◆ **Task**
Retype exactly what runs from the first line of the data to the line with "COL = SC.collection", keeping both of those lines and skipping pictures.

========

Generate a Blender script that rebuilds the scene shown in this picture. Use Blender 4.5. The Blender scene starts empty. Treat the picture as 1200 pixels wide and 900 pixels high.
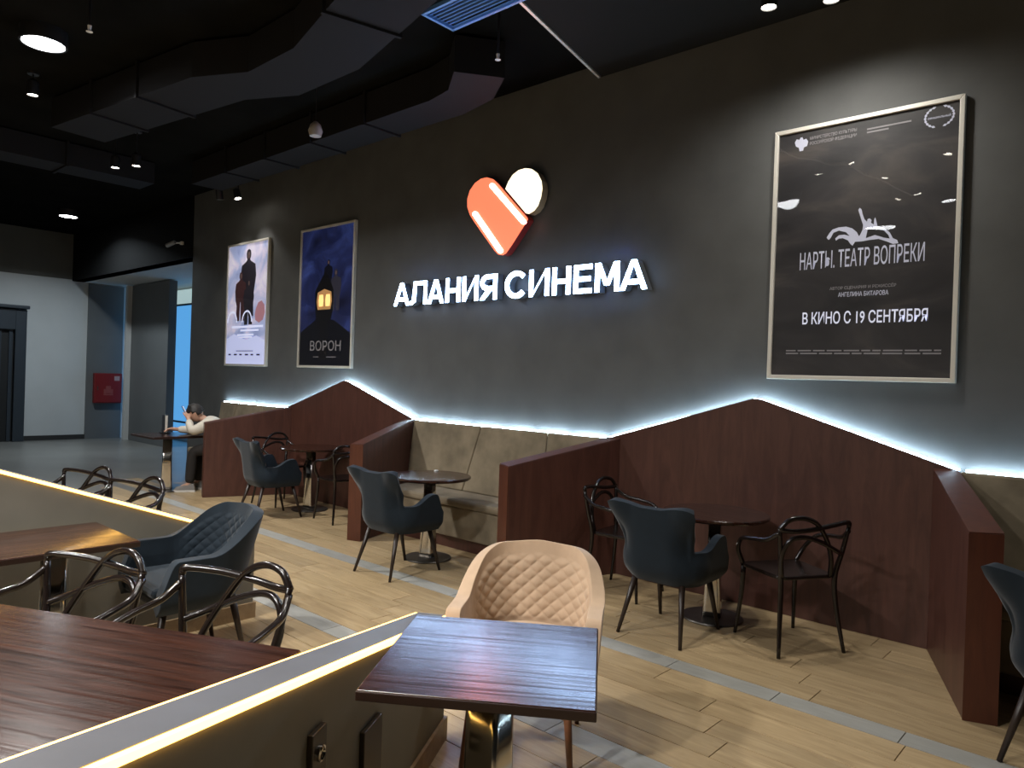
import bpy, bmesh, math, random
from mathutils import Vector, Matrix
random.seed(7)
SC = bpy.context.scene
COL = SC.collection

# ------------------------------------------------------------------ camera
FPX, YAW, PITCH, ROLL, CAMH, CAMD = 850.0, .7345, .0051, .0339, 1.6, 5.2299
fh = Vector((-math.sin(YAW), math.cos(YAW), 0)); rt = Vector((math.cos(YAW), math.sin(YAW), 0)); zz = Vector((0, 0, 1))
CF = fh*math.cos(PITCH) - zz*math.sin(PITCH); CU0 = fh*math.sin(PITCH) + zz*math.cos(PITCH)
CX = rt*math.cos(ROLL) + CU0*math.sin(ROLL); CY = -rt*math.sin(ROLL) + CU0*math.cos(ROLL)
CLOC = Vector((0, -CAMD, CAMH))
cam_d = bpy.data.cameras.new('camera'); cam = bpy.data.objects.new('camera', cam_d); COL.objects.link(cam)
cam_d.sensor_width = 36; cam_d.lens = 36*FPX/1200; cam_d.clip_start = .02; cam_d.clip_end = 100
m = Matrix.Identity(4)
for i in range(3):
    m[i][0] = CX[i]; m[i][1] = CY[i]; m[i][2] = -CF[i]; m[i][3] = CLOC[i]
cam.matrix_world = m
SC.camera = cam

# ------------------------------------------------------------------ world, exposure
world = bpy.data.worlds.new('world'); SC.world = world; world.use_nodes = True
world.node_tree.nodes['Background'].inputs[0].default_value = (.5, .55, .6, 1)
world.node_tree.nodes['Background'].inputs[1].default_value = .02
vs = SC.view_settings
vs.view_transform = 'Standard'; vs.look = 'None'; vs.exposure = 0.0; vs.gamma = 1.0; vs.use_curve_mapping = False
P_DOWN, P_SPOT = 140, 68          # lamp watts (round downlights, track spots)

# ------------------------------------------------------------------ helpers
def link(o, parent=None):
    COL.objects.link(o)
    if parent is not None: o.parent = parent
    return o
def tag(o, label, cat, group=None):
    o['label'] = label; o['category'] = cat
    if group: o['group'] = group
    return o
def thing(name, label, cat, loc=(0, 0, 0), rz=0, group=None):
    o = bpy.data.objects.new(name, None); o.empty_display_size = .1
    link(o); o.location = loc; o.rotation_euler = (0, 0, rz)
    return tag(o, label, cat, group)
def struct(o):
    o['kind'] = 'structure'; return o
def mk(name, verts, faces, mat, parent=None, smooth=False, loc=None, mods=()):
    me = bpy.data.meshes.new(name); me.from_pydata([tuple(v) for v in verts], [], faces)
    bm = bmesh.new(); bm.from_mesh(me); bmesh.ops.recalc_face_normals(bm, faces=bm.faces); bm.to_mesh(me); bm.free()
    if smooth:
        me.polygons.foreach_set('use_smooth', [True]*len(me.polygons))
    me.materials.append(mat)
    o = link(bpy.data.objects.new(name, me), parent)
    if loc is not None: o.location = loc
    return o
def bevel(o, w, seg=2, ang=40):
    b = o.modifiers.new('bevel', 'BEVEL'); b.width = w; b.segments = seg; b.limit_method = 'ANGLE'; b.angle_limit = math.radians(ang); return o
def subsurf(o, n=2):
    s = o.modifiers.new('sub', 'SUBSURF'); s.levels = n; s.render_levels = n; return o
def smooth(o):
    o.data.polygons.foreach_set('use_smooth', [True]*len(o.data.polygons)); return o
def box(name, c, s, mat, parent=None, rz=0, bv=0, xf=None):
    hx, hy, hz = s[0]/2, s[1]/2, s[2]/2
    v = [Vector((x, y, z)) for x in (-hx, hx) for y in (-hy, hy) for z in (-hz, hz)]
    R = Matrix.Rotation(rz, 3, 'Z') if xf is None else xf
    v = [R @ p + Vector(c) for p in v]
    f = [(0, 1, 3, 2), (4, 6, 7, 5), (0, 4, 5, 1), (2, 3, 7, 6), (0, 2, 6, 4), (1, 5, 7, 3)]
    o = mk(name, v, f, mat, parent)
    if bv: bevel(o, bv)
    return o
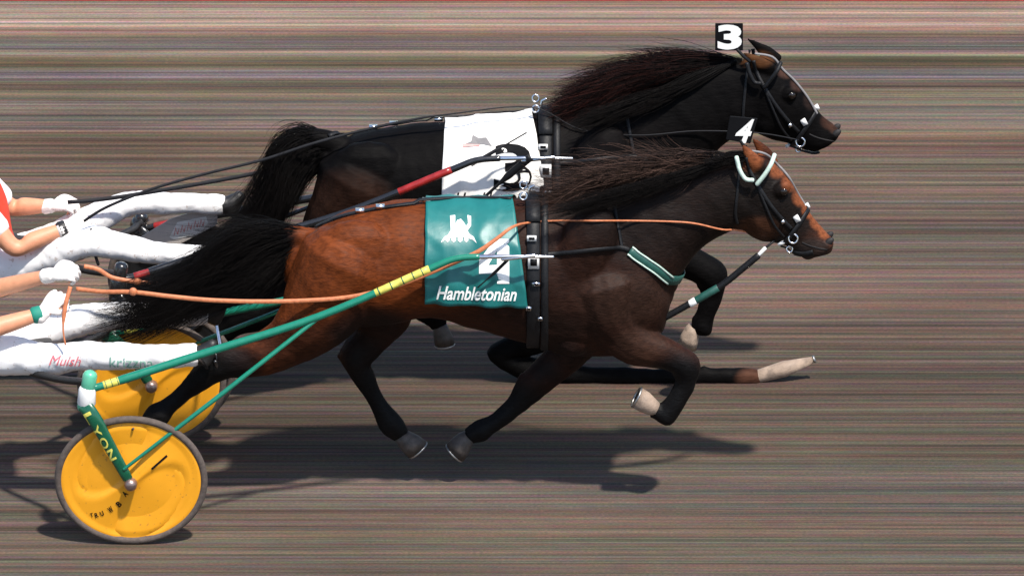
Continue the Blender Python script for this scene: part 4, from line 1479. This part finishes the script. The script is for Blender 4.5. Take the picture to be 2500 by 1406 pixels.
s_ = lambda b, x, y, o=.01: surf(b, x, y, o)[0]
rein('driving_rein', 'tan near side rein hanging past the bay horse\'s rump', W([(186, 705, -.17), (250, 712, -.2), (325, 713, -.24), (420, 724, -.27), (520, 733, -.29), (640, 736, -.3),
     (760, 733, -.31), (860, 724, -.32), (960, 700, -.32), (1060, 662, -.31)], 0) + W([(1160, 618, -.315), (1210, 585, -.30), (1250, 555, -.27)], 0)
     + [s_(bvh4, x, y, .012) for x, y in ((1290, 546), (1360, 541), (1450, 540), (1550, 539), (1650, 541), (1700, 545), (1760, 556))]
     + W([(1800, 562, -.05), (1860, 575, .0), (1932, 588, .0)], 0), .021, M['rein_tan'], W([(325, 712, -.25)], 0))
rein('driving_rein', 'tan far side rein from the upper glove to the bay horse\'s tail', W([(205, 650, .05), (240, 658, .05), (275, 678, .05), (335, 688, .06), (420, 696, .1), (560, 700, .2), (760, 660, .3), (1000, 600, .34), (1250, 540, .3)], 0)
     + W([(1500, 500, .22), (1700, 470, .16), (1930, 560, .09)], 0), .021, M['rein_tan'], W([(335, 688, .05)], 0))
rein('rein_end', 'loose tan rein end hanging from the lower glove over white trousers', W([(172, 700, -.2), (160, 745, -.24), (154, 800, -.27), (160, 842, -.29)], 0), .02, M['rein_tan'])
rein('driving_rein', 'black near side rein rising to the almost black horse\'s back', W([(205, 540, -.16), (260, 506, -.16), (370, 462, -.15), (500, 425, -.14), (640, 391, -.13), (760, 352, -.12), (880, 320, -.1), (1000, 294, -.1), (1100, 279, -.1), (1296, 262, -.07)], 1.25)
     + [s_(bvh3, x, y, .014) for x, y in ((1420, 318), (1560, 330), (1700, 318))] + W([(1850, 325, -.12), (1950, 342, -.08)], 1.25), .014, M['rein_black'])
rein('driving_rein', 'black far side rein beyond the almost black horse', W([(165, 494, .17), (300, 480, .18), (640, 420, .2), (900, 350, .26), (1100, 320, .28), (1296, 300, .27), (1500, 260, .2), (1700, 230, .16), (1940, 325, .09)], 1.25), .02, M['rein_black'])
rein('hold_back_strap', 'thin black strap slanting across the white saddle cloth', W([(1150, 403, -.345), (1210, 368, -.34), (1286, 324, -.315)], 1.25), .018, M['rein_black'])
rein('tie_strap', 'broad black strap under the shaft on the white saddle cloth', W([(1296, 384, -.36), (1240, 430, -.335), (1180, 484, -.335)], 1.25), .036, M['leather'])
rein('tie_strap', 'narrow dark strap across the number on the green saddle cloth', W([(1240, 634, -.345), (1205, 668, -.33), (1166, 702, -.325)], 0), .016, M['leather'])
wh = thing('whip', 'short black whip end hanging between the far driver\'s legs', 'whip', at(238, 640, 1.05))
MB().tube(smooth_path(W([(222, 560, -.24), (226, 590, -.26), (232, 620, -.27), (240, 646, -.27)], 1.34), 4), .0075, n=8).build('stick', M['rein_black'], wh)
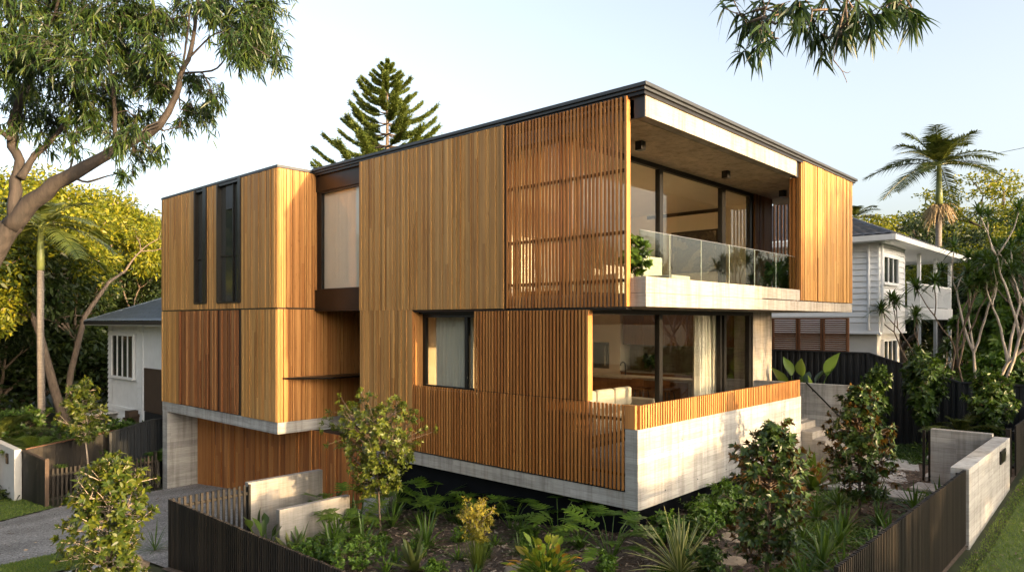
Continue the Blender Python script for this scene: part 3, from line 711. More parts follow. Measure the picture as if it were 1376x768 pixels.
sofa('sofa', 'beige cushioned sofa inside the ground floor doors seen above the terrace rail', 1.5, 4.0, 2.0, 2.95, 1.32, M['fabric'], .92)
sofa('sofa', 'pale cushioned sofa in the upper living room seen through the balcony glass', 4.4, 6.6, 3.4, 4.3, 4.3, M['fabricw'], .9)
a = thing('framed_picture', 'dark painting on the right wall of the upper living room', 'picture', (9.48,4.0,5.9))
b = MB(); b.box(9.465,9.497,3.23,4.79,5.28,6.56); b.build('frame', M['black'], a)
m, nt, bb, _ = nmat('painting')
nn = noise(nt, mapping(nt,(1,1,1)), 2.4, 3)
nt.links.new(ramp(nt, nn, [(.38,(.025,.02,.016)),(.47,(.10,.075,.05)),(.53,(.03,.025,.02)),(.6,(.34,.29,.22))]), bb.inputs['Base Color'])
b = MB(); b.box(9.457,9.464,3.28,4.74,5.33,6.51); b.build('canvas', m, a)
def armchair(x,y,z,label):
    s = thing('armchair', label, 'chair', (x,y,z))
    b = MB(); b.box(x-.38,x+.38,y-.38,y+.38,z+.3,z+.44); b.build('seat', M['fabricw'], s, bevel=.03)
    b = MB(); b.box(x-.38,x+.38,y+.28,y+.38,z+.44,z+.86); b.build('backrest', M['fabricw'], s, bevel=.03)
    for dx in (-.33,.33):
        for dy in (-.33,.33):
            b = MB(); b.tube([(x+dx,y+dy,z),(x+dx,y+dy,z+.3)],.02); b.build('leg', M['joinery'], s)
armchair(2.6,1.0,4.282,'pale armchair on the balcony behind the glass balustrade')
# ------------------------------------------------------------------ ground
def sheet(name, xs, ys, off, mat, keep=None, kind='structure'):
    X, Y = np.meshgrid(xs, ys); Z = g(X, Y) + off
    V = np.stack([X.ravel(), Y.ravel(), Z.ravel()], 1)
    nx, ny = len(xs), len(ys)
    I = (np.arange(ny-1)[:,None]*nx + np.arange(nx-1)[None]).ravel()
    F = np.stack([I, I+1, I+nx+1, I+nx], 1)
    if keep is not None:
        c = V[F].mean(1); F = F[keep(c[:,0], c[:,1])]
    o = np_mesh(name, V, F, mat); return tag(o, kind=kind)
fine = np.arange(-14, 30.01, .2)
gxs = np.concatenate([[-500,-200,-100,-60,-40,-30,-22], np.arange(-18,34.01,.8), [40,60,100,200,500]])
gys = np.concatenate([[-500,-200,-100,-60,-40,-25], np.arange(-18,40.01,.8), [50,70,100,200,500]])
sheet('ground', gxs, gys, -.06, M['ground'])
sheet('garden_bed', np.arange(-5.1,12.61,.2), np.arange(-4.3,7.01,.2), 0., M['mulch'])
sheet('lawn', np.arange(-12,24.1,.3), np.arange(-9.7,-4.35,.3), .004, M['lawn'])
def drive(x,y): 
    far = np.where(x < -4.2, 15.9+(x+6)*.55, 17.0)
    near = np.where(x < -5.0, 10.4-(x+5)*-.15, 6.9)
    return (y < far) & (y > near)
dr = sheet('driveway', np.arange(-13,0.01,.1), np.arange(6.8,17.3,.1), -.012, M['aggregate'], drive)
def verge(x,y):
    far = np.where(x < -4.2, 15.9+(x+6)*.55, 17.0)
    return ((x < -5.2) & (y < 10.3) & (y > 8.6)) | ((y > far+.05) & (x < -4.1))
sheet('lawn_verge', np.arange(-13,-3.9,.15), np.arange(8.0,24.0,.15), .004, M['lawn'], verge)
sheet('footpath', np.arange(-9.2,-5.15,.3), np.arange(-4.2,8.61,.3), .01, M['paver'])
sheet('road', np.arange(-24,-13,1.), np.arange(-60,60,1.), -.04, M['asphalt'])
b = MB()
for i in range(60):
    y = -30+i; b.box(-13.15,-13.0,y,y+.99,gz(-13,y)-.2,gz(-13,y)+.06)
b.build('kerb', M['concg'], None); tag(bpy.data.objects['kerb'], kind='structure')
sheet('street', np.arange(-13,30,1.), np.arange(-17.,-9.7,1.), -.03, M['asphalt'])

# bark chips
n = 26000
X = rng.uniform(-5, 8, n); Y = rng.uniform(-4.2, 6.7, n)
P = np.stack([X, Y, g(X,Y)+rng.uniform(.002,.03,n)], 1)
f = FB(); f.blades(P, rand_dirs(n,-.25,.35), rand_dirs(n,.5,1.), rng.uniform(.03,.13,n), rng.uniform(.010,.036,n), (.8,1,.7))
tag(f.build('mulch_chips', M['chip'], None, (0,0,0), False), 'loose bark chips and dry leaf litter over the garden bed', 'mulch', kind='stuff')
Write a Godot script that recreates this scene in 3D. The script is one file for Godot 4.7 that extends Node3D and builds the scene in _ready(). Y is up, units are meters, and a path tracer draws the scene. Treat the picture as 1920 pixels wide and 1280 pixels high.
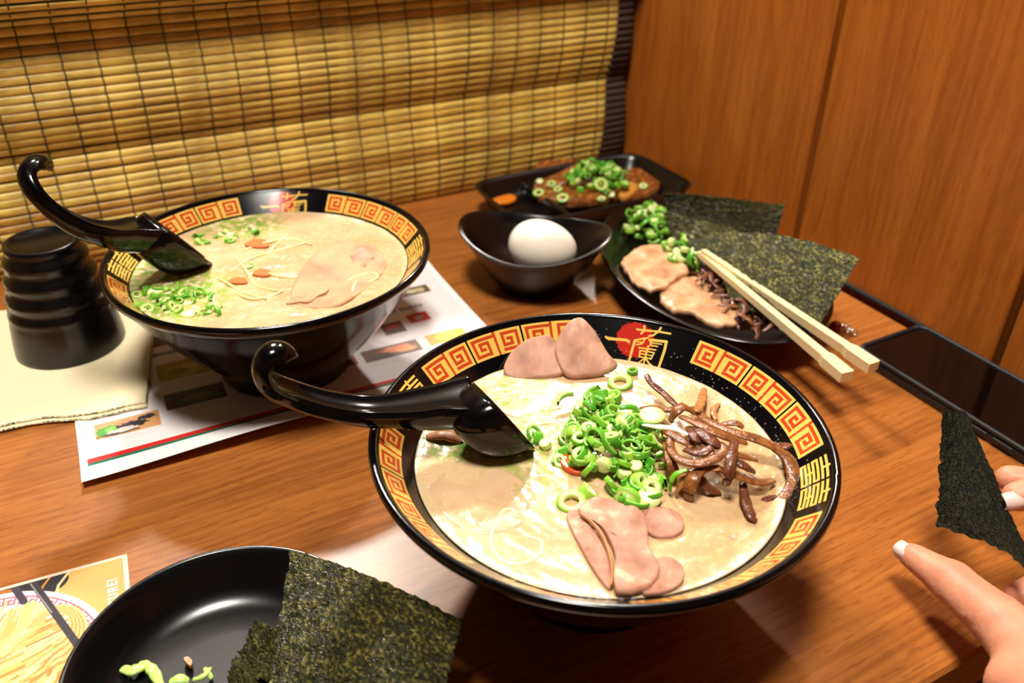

========

◆ **Answer for this exercise**
Generate a Blender script that rebuilds the scene shown in this picture. Use Blender 4.5. The Blender scene starts empty. Treat the picture as 1200 pixels wide and 900 pixels high.
import bpy, bmesh, math, random
from mathutils import Vector, Matrix
random.seed(7)
SC = bpy.context.scene
COL = SC.collection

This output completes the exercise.